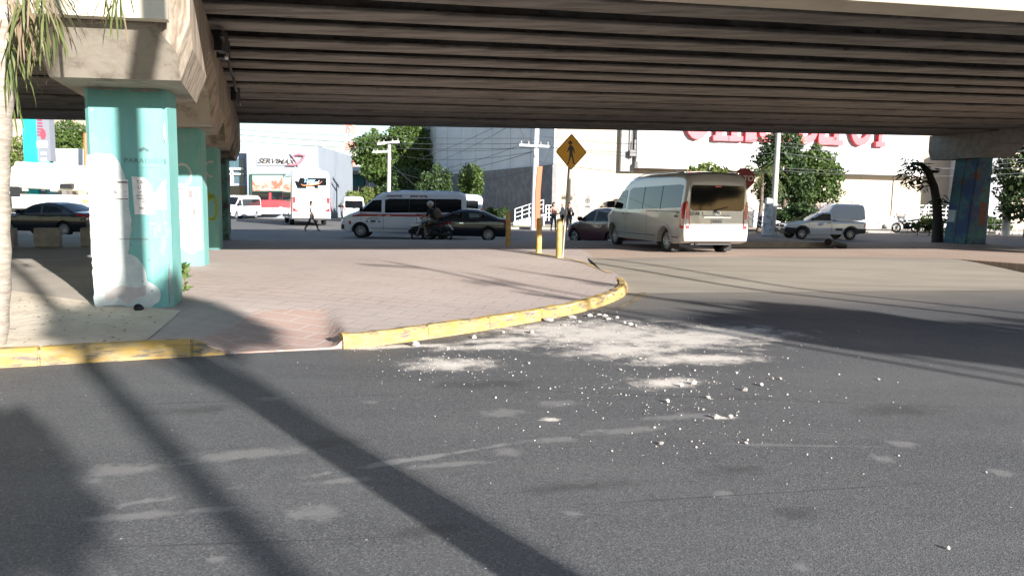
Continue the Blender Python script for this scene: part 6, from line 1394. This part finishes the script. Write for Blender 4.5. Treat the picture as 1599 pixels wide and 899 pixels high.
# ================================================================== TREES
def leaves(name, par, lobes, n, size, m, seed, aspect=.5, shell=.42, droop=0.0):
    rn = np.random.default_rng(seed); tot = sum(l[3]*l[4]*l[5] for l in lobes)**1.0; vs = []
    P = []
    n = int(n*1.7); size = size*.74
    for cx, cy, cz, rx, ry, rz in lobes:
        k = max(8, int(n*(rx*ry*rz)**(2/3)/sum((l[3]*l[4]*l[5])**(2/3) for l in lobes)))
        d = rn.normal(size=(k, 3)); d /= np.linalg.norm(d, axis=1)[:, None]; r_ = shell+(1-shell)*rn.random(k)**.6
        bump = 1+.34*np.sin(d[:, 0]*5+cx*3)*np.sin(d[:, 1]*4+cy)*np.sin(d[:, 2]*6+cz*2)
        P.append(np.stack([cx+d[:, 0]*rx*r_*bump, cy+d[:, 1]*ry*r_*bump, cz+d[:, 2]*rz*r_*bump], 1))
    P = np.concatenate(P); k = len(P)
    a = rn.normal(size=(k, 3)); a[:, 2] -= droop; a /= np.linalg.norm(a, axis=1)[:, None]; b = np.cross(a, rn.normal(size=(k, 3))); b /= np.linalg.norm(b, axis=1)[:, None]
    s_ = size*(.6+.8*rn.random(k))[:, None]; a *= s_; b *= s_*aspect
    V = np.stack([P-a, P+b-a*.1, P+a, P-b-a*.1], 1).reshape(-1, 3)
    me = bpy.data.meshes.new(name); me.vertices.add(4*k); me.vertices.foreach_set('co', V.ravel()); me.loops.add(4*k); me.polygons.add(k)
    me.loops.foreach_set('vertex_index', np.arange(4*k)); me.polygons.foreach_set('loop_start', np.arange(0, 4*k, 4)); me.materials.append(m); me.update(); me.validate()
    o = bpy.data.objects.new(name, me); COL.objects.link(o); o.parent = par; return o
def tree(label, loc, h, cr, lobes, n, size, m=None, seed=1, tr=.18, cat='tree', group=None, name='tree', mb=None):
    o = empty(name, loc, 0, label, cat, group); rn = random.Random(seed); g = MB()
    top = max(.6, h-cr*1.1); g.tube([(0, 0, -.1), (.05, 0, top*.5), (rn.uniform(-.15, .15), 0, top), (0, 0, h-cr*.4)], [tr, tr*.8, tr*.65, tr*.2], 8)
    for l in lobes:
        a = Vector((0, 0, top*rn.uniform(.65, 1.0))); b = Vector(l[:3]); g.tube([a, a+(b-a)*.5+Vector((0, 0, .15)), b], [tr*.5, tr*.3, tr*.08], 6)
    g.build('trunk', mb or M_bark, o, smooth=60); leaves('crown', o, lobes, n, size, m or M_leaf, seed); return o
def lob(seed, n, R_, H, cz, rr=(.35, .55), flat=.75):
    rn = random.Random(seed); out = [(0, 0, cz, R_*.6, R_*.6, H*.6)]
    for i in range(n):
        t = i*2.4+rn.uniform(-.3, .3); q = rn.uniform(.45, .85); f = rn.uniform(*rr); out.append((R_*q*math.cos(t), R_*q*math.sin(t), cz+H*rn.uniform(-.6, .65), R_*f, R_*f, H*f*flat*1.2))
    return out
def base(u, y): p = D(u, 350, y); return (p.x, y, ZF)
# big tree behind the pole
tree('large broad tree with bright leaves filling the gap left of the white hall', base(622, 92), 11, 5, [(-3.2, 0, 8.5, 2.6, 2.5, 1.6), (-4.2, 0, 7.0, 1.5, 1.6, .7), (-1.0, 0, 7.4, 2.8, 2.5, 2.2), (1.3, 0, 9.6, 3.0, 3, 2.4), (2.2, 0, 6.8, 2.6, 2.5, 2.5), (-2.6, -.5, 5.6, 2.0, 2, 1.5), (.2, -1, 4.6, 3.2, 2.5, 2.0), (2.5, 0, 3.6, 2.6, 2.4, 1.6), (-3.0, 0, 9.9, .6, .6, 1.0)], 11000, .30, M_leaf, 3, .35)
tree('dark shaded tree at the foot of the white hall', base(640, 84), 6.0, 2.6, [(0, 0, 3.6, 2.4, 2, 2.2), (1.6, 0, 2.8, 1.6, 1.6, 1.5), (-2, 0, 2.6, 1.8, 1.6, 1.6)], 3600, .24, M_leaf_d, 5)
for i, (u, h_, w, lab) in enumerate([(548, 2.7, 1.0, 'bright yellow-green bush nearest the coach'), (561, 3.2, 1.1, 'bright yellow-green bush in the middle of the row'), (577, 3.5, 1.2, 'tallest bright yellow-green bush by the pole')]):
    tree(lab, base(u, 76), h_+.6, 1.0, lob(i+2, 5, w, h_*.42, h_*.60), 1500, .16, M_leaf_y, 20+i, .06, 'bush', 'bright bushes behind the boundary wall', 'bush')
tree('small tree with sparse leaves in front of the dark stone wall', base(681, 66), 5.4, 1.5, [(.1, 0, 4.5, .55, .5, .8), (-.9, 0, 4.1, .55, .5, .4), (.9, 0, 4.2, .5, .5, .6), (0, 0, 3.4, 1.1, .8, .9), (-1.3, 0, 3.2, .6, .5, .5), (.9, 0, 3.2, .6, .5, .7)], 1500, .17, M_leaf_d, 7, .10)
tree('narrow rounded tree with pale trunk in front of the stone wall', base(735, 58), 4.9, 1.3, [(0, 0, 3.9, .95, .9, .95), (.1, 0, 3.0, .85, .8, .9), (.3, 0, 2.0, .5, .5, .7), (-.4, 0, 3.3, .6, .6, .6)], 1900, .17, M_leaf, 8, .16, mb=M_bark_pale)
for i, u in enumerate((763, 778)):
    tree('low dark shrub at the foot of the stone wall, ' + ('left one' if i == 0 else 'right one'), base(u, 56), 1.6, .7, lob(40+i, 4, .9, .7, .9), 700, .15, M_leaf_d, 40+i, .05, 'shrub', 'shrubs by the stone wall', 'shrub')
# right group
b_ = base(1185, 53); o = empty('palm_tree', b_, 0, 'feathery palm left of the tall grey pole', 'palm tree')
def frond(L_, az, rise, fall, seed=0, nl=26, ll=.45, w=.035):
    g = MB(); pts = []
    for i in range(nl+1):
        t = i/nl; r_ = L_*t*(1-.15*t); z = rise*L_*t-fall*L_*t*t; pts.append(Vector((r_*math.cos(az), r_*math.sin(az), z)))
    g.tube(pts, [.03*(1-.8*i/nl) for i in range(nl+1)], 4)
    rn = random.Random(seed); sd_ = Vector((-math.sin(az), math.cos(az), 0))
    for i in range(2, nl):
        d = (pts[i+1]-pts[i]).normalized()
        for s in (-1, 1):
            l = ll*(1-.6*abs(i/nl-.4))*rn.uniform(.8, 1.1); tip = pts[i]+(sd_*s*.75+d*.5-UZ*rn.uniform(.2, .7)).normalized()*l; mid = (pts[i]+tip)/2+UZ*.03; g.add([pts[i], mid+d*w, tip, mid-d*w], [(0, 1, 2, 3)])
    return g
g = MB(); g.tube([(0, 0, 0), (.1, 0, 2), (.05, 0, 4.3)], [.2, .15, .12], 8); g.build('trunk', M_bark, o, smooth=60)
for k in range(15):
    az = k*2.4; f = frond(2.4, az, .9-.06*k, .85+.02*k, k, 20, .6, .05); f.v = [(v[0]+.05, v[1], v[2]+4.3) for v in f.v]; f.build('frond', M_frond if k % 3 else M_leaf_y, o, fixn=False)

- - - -

◆ Given exercise
Quote the full listing above word for word; exclude every picture from the copy.

◆ Finished answer
Continue the Blender Python script for this scene: part 6, from line 1394. This part finishes the script. Write for Blender 4.5. Treat the picture as 1599 pixels wide and 899 pixels high.
# ================================================================== TREES
def leaves(name, par, lobes, n, size, m, seed, aspect=.5, shell=.42, droop=0.0):
    rn = np.random.default_rng(seed); tot = sum(l[3]*l[4]*l[5] for l in lobes)**1.0; vs = []
    P = []
    n = int(n*1.7); size = size*.74
    for cx, cy, cz, rx, ry, rz in lobes:
        k = max(8, int(n*(rx*ry*rz)**(2/3)/sum((l[3]*l[4]*l[5])**(2/3) for l in lobes)))
        d = rn.normal(size=(k, 3)); d /= np.linalg.norm(d, axis=1)[:, None]; r_ = shell+(1-shell)*rn.random(k)**.6
        bump = 1+.34*np.sin(d[:, 0]*5+cx*3)*np.sin(d[:, 1]*4+cy)*np.sin(d[:, 2]*6+cz*2)
        P.append(np.stack([cx+d[:, 0]*rx*r_*bump, cy+d[:, 1]*ry*r_*bump, cz+d[:, 2]*rz*r_*bump], 1))
    P = np.concatenate(P); k = len(P)
    a = rn.normal(size=(k, 3)); a[:, 2] -= droop; a /= np.linalg.norm(a, axis=1)[:, None]; b = np.cross(a, rn.normal(size=(k, 3))); b /= np.linalg.norm(b, axis=1)[:, None]
    s_ = size*(.6+.8*rn.random(k))[:, None]; a *= s_; b *= s_*aspect
    V = np.stack([P-a, P+b-a*.1, P+a, P-b-a*.1], 1).reshape(-1, 3)
    me = bpy.data.meshes.new(name); me.vertices.add(4*k); me.vertices.foreach_set('co', V.ravel()); me.loops.add(4*k); me.polygons.add(k)
    me.loops.foreach_set('vertex_index', np.arange(4*k)); me.polygons.foreach_set('loop_start', np.arange(0, 4*k, 4)); me.materials.append(m); me.update(); me.validate()
    o = bpy.data.objects.new(name, me); COL.objects.link(o); o.parent = par; return o
def tree(label, loc, h, cr, lobes, n, size, m=None, seed=1, tr=.18, cat='tree', group=None, name='tree', mb=None):
    o = empty(name, loc, 0, label, cat, group); rn = random.Random(seed); g = MB()
    top = max(.6, h-cr*1.1); g.tube([(0, 0, -.1), (.05, 0, top*.5), (rn.uniform(-.15, .15), 0, top), (0, 0, h-cr*.4)], [tr, tr*.8, tr*.65, tr*.2], 8)
    for l in lobes:
        a = Vector((0, 0, top*rn.uniform(.65, 1.0))); b = Vector(l[:3]); g.tube([a, a+(b-a)*.5+Vector((0, 0, .15)), b], [tr*.5, tr*.3, tr*.08], 6)
    g.build('trunk', mb or M_bark, o, smooth=60); leaves('crown', o, lobes, n, size, m or M_leaf, seed); return o
def lob(seed, n, R_, H, cz, rr=(.35, .55), flat=.75):
    rn = random.Random(seed); out = [(0, 0, cz, R_*.6, R_*.6, H*.6)]
    for i in range(n):
        t = i*2.4+rn.uniform(-.3, .3); q = rn.uniform(.45, .85); f = rn.uniform(*rr); out.append((R_*q*math.cos(t), R_*q*math.sin(t), cz+H*rn.uniform(-.6, .65), R_*f, R_*f, H*f*flat*1.2))
    return out
def base(u, y): p = D(u, 350, y); return (p.x, y, ZF)
# big tree behind the pole
tree('large broad tree with bright leaves filling the gap left of the white hall', base(622, 92), 11, 5, [(-3.2, 0, 8.5, 2.6, 2.5, 1.6), (-4.2, 0, 7.0, 1.5, 1.6, .7), (-1.0, 0, 7.4, 2.8, 2.5, 2.2), (1.3, 0, 9.6, 3.0, 3, 2.4), (2.2, 0, 6.8, 2.6, 2.5, 2.5), (-2.6, -.5, 5.6, 2.0, 2, 1.5), (.2, -1, 4.6, 3.2, 2.5, 2.0), (2.5, 0, 3.6, 2.6, 2.4, 1.6), (-3.0, 0, 9.9, .6, .6, 1.0)], 11000, .30, M_leaf, 3, .35)
tree('dark shaded tree at the foot of the white hall', base(640, 84), 6.0, 2.6, [(0, 0, 3.6, 2.4, 2, 2.2), (1.6, 0, 2.8, 1.6, 1.6, 1.5), (-2, 0, 2.6, 1.8, 1.6, 1.6)], 3600, .24, M_leaf_d, 5)
for i, (u, h_, w, lab) in enumerate([(548, 2.7, 1.0, 'bright yellow-green bush nearest the coach'), (561, 3.2, 1.1, 'bright yellow-green bush in the middle of the row'), (577, 3.5, 1.2, 'tallest bright yellow-green bush by the pole')]):
    tree(lab, base(u, 76), h_+.6, 1.0, lob(i+2, 5, w, h_*.42, h_*.60), 1500, .16, M_leaf_y, 20+i, .06, 'bush', 'bright bushes behind the boundary wall', 'bush')
tree('small tree with sparse leaves in front of the dark stone wall', base(681, 66), 5.4, 1.5, [(.1, 0, 4.5, .55, .5, .8), (-.9, 0, 4.1, .55, .5, .4), (.9, 0, 4.2, .5, .5, .6), (0, 0, 3.4, 1.1, .8, .9), (-1.3, 0, 3.2, .6, .5, .5), (.9, 0, 3.2, .6, .5, .7)], 1500, .17, M_leaf_d, 7, .10)
tree('narrow rounded tree with pale trunk in front of the stone wall', base(735, 58), 4.9, 1.3, [(0, 0, 3.9, .95, .9, .95), (.1, 0, 3.0, .85, .8, .9), (.3, 0, 2.0, .5, .5, .7), (-.4, 0, 3.3, .6, .6, .6)], 1900, .17, M_leaf, 8, .16, mb=M_bark_pale)
for i, u in enumerate((763, 778)):
    tree('low dark shrub at the foot of the stone wall, ' + ('left one' if i == 0 else 'right one'), base(u, 56), 1.6, .7, lob(40+i, 4, .9, .7, .9), 700, .15, M_leaf_d, 40+i, .05, 'shrub', 'shrubs by the stone wall', 'shrub')
# right group
b_ = base(1185, 53); o = empty('palm_tree', b_, 0, 'feathery palm left of the tall grey pole', 'palm tree')
def frond(L_, az, rise, fall, seed=0, nl=26, ll=.45, w=.035):
    g = MB(); pts = []
    for i in range(nl+1):
        t = i/nl; r_ = L_*t*(1-.15*t); z = rise*L_*t-fall*L_*t*t; pts.append(Vector((r_*math.cos(az), r_*math.sin(az), z)))
    g.tube(pts, [.03*(1-.8*i/nl) for i in range(nl+1)], 4)
    rn = random.Random(seed); sd_ = Vector((-math.sin(az), math.cos(az), 0))
    for i in range(2, nl):
        d = (pts[i+1]-pts[i]).normalized()
        for s in (-1, 1):
            l = ll*(1-.6*abs(i/nl-.4))*rn.uniform(.8, 1.1); tip = pts[i]+(sd_*s*.75+d*.5-UZ*rn.uniform(.2, .7)).normalized()*l; mid = (pts[i]+tip)/2+UZ*.03; g.add([pts[i], mid+d*w, tip, mid-d*w], [(0, 1, 2, 3)])
    return g
g = MB(); g.tube([(0, 0, 0), (.1, 0, 2), (.05, 0, 4.3)], [.2, .15, .12], 8); g.build('trunk', M_bark, o, smooth=60)
for k in range(15):
    az = k*2.4; f = frond(2.4, az, .9-.06*k, .85+.02*k, k, 20, .6, .05); f.v = [(v[0]+.05, v[1], v[2]+4.3) for v in f.v]; f.build('frond', M_frond if k % 3 else M_leaf_y, o, fixn=False)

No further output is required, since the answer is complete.